Le président algérien Abdelaziz Bouteflika a nommé lundi le premier gouvernement de son quatrième mandat, sans avoir réussi à intégrer l'opposition comme cela était souhaité par son premier ministre Abdelmalek Sellal désigné, lui, le 28 avril.

Dans cette nouvelle équipe de 34 membres dont sept femmes, et dominée par des technocrates, les principaux ministres conservent leurs postes.

Ramtane Lamamra, diplomate de carrière ayant notamment été ambassadeur à Washington, reste aux Affaires étrangères. Tout comme Tayeb Bélaïz à l'Intérieur, Tayeb Louh à la Justice, Youcef Yousfi à l'Énergie et le général Ahmed Gaïd Salah, à la Défense avec le rang de vice-ministre, la fonction de ministre étant assurée par le chef de l'État.

Parmi les partants figure la ministre de la Culture Khalida Toumi, ex-opposante et ancienne égérie des féministes algériennes, devenue partisane acharnée de M. Bouteflika qui lui a ouvert en 2002 les portes du gouvernement. Elle est remplacée par une autre femme, Nadia Labidi, cinéaste et enseignante à l'Université d'Alger.

Le ministre des Finances, Karim Djoudi, n'a également pas été reconduit, des sources informées assurant qu'il avait demandé son départ pour des «raisons de santé». Il est remplacé par Mohamed Djellab, anciennement ministre délégué au Budget.

Parmi les nouveaux venus figure la ministre de l'Éducation nationale, Nouria Benghebrit, une autre universitaire qui dirigeait un centre de recherche en anthropologie.

Le plus jeune ministre est aussi une femme, Aïcha Tagabou, 35 ans, nommée au poste de ministre déléguée au Tourisme et à l'Artisanat.

Selon la Constitution amendée en 2008 pour, notamment, lever le verrou de la limitation à deux du nombre de mandats présidentiels, le gouvernement est chargé de «mettre en oeuvre» le programme du Président de la République.

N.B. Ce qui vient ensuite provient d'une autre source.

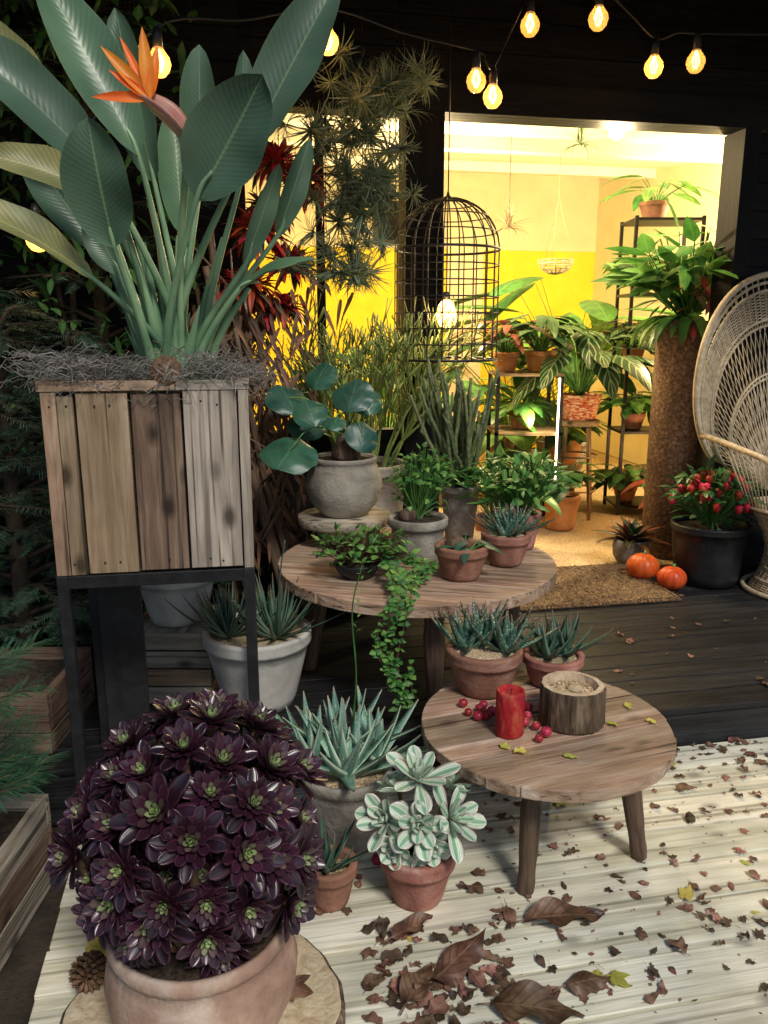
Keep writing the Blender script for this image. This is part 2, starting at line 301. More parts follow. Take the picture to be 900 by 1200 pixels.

Réélu le 17 avril dernier malgré de lourds ennuis de santé, M. Bouteflika s'est engagé sur le plan politique à réformer la Constitution en vue de «renforcer la séparation des pouvoirs, conforter l'indépendance de la Justice et affirmer les droits de l'opposition», dont le rôle est mineur dans le pays.

D'ailleurs, des partis d'opposition ont décliné l'offre faite par M. Sellal de faire partie du gouvernement à l'instar du plus vieux d'entre eux, le Front des Forces socialistes (FFS) du chef historique Hocine Ait-Ahmed.

Selon sa direction, le parti a refusé deux postes ministériels préférant se consacrer à la «construction d'un consensus national» et à la «préparation d'une conférence nationale» avec le pouvoir et les autres partis.

Le Parti des travailleurs (PT, trotskyste) a aussi refusé de rejoindre le gouvernement, selon sa porte-parole Louisa Hanoune.

«On prend les mêmes et on recommence»

Le politologue Rachid Tlemçani a qualifié de «non-évènement» la présentation du gouvernement remanié où «les postes de souveraineté et les postes clefs sont toujours détenus par le clan présidentiel».

«Le pouvoir a montré son arrogance à l'égard de l'opposition et des mouvements sociaux», a-t-il commenté.

«Il n'y a aucune signification politique si ce n'est que l'on continue sur la même voie», abonde le politologue Rachid Grim, «on prend les mêmes et on recommence».

Artisan de la réconciliation nationale mise en oeuvre après une décennie de guerre civile, M. Bouteflika entend poursuivre ce projet, car «ni la démocratie, ni le développement, ni aucune autre ambition nationale ne pourront avancer sans stabilité interne, sans une entente nationale forte», a-t-il assuré lors de sa prestation de serment.

Sur le plan économique, M. Bouteflika doit s'atteler à diversifier une économie qui reste tributaire du pétrole et du gaz : les hydrocarbures représentent 96 % des exportations et 40 % du PIB dans le pays.

Le prochain programme quinquennal d'investissement public «sera dense (et) au profit de tous les secteurs et de toutes les régions du pays», vaste comme quatre fois la France, a assuré M. Bouteflika qui a promis de continuer à solliciter le concours des partenaires étrangers.